Будучи вскоре после этого еще раз в карауле, я от нечего делать Занялся срисовыванием двух очень хороших бюстов, стоявших перед зеркалом в караульной комнате, из которых один изображал Генриха IV, а другой Сюлли, Окончив рисунок с Генриха IV, я был очень занят срисовыванием Сюлли, когда в комнату незаметно вошел Император, стал сзади меня и, ударив меня слегка по плечу, спросил:
— Что вы делаете?
— Рисую, Государь, — отвечал я.
— Прекрасно! Генрих IV очень похож, когда будет окончен. Я вижу, что вы можете сделать хороший портрет… Делали вы когда-нибудь мой?..
— Много раз, Ваше Величество.
Государь громко рассмеялся, взглянул на себя в зеркало и сказал: «Хорош для портрета!» Затем он дружески хлопнул меня по плечу и вернулся в свой кабинет, смеясь от души.
Думаю, нельзя было поступить снисходительнее с молодым человеком, который нарисовал его карикатуру, но в котором он не имел повода предполагать какого-либо дурного смысла.
Несомненно, что в основе характера Императора Павла лежало истинное великодушие и благородство, и, несмотря на то, что был ревнив к власти, он презирал тех, кто раболепно подчинялся его воле в ущерб правде и справедливости, и, наоборот, уважал людей, которые бесстрашно противились вспышкам его гнева, чтобы защитить невинного. Вот, между прочим, причина, по которой он до самой своей смерти оказывал величайшее уважение и внимание обер-шталмейстеру Сергею Ильичу Муханову.[163]
Но довольно о Гатчине с ее маневрами, вахтпарадами, празднествами и танцами на гладком и скользком паркете дворца. Хотя вспыльчивый характер Павла и был причиной многих прискорбных случаев (многие из которых связаны с воспоминанием о Гатчине), но нельзя не высказать сожаления, что этот безусловно благородный, великодушный и честный Государь, столь нелицеприятный, искренно и горячо желавший добра и правды, не процарствовал долее и не очистил высшую чиновную аристократию, столь развращенную в России, от некоторых ее недостойных членов. Павел Первый всегда рад был слышать истину, для которой слух его всегда был открыт, а вместе с ней он готов был уважать и выслушать то лицо, от которого он ее слышал.

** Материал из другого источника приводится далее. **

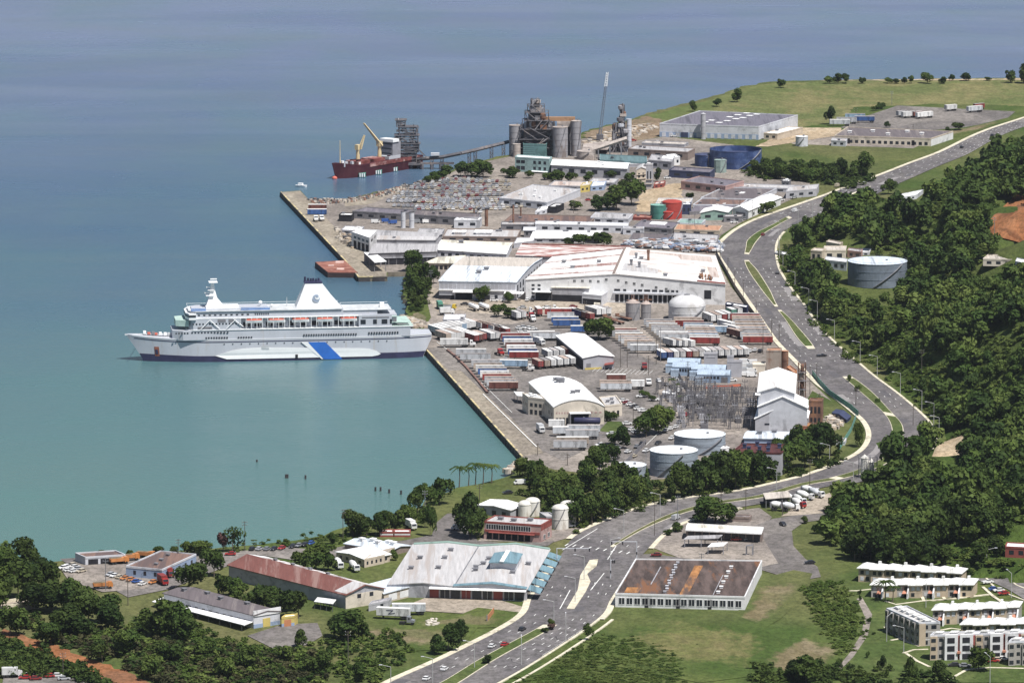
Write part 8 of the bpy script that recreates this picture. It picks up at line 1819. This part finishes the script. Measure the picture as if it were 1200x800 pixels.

Хотя раздача наград и милостей царских и зависела от личной благосклонности Императора к данному лицу, но милостями этими никогда не определялись повышения по службе, вследствие чего суд над начальниками и подчиненными был справедлив и нелицеприятен. Корнет мог свободно и безбоязненно требовать военного суда над своим полковым командиром, вполне рассчитывая на беспристрастное разбирательство дела.
Это обстоятельство было для меня тем щитом, которым я ограждался от Великого князя Константина Павловича во все время его командования (шефства) нашим полком и при помощи которого я мог с успехом бороться против его вспыльчивости и горячности. Одно только упоминание о военном суде приводило Его Высочество в настоящий ужас. Тем не менее я должен здесь упомянуть, что много лет спустя, а именно в декабре 1829 года, когда и свиделся с Константином Павловичем в Дрездене, он принял меня с распростертыми объятиями и в присутствии своего побочного сына г. Александрова,[164] вспоминая о происходивших между нами ссорах, чистосердечно сознался, что он был постоянно не прав, и с полным благородством признал совершенную правильность моих действий относительно него. Мне особенно приятно писать эти строки и засвидетельствовать здесь, на земле, что Великий князь, которого обыкновенно очень строго осуждали, не был лишен, как уверяли многие, добродетелей, и прежде всего смирения и доброжелательства.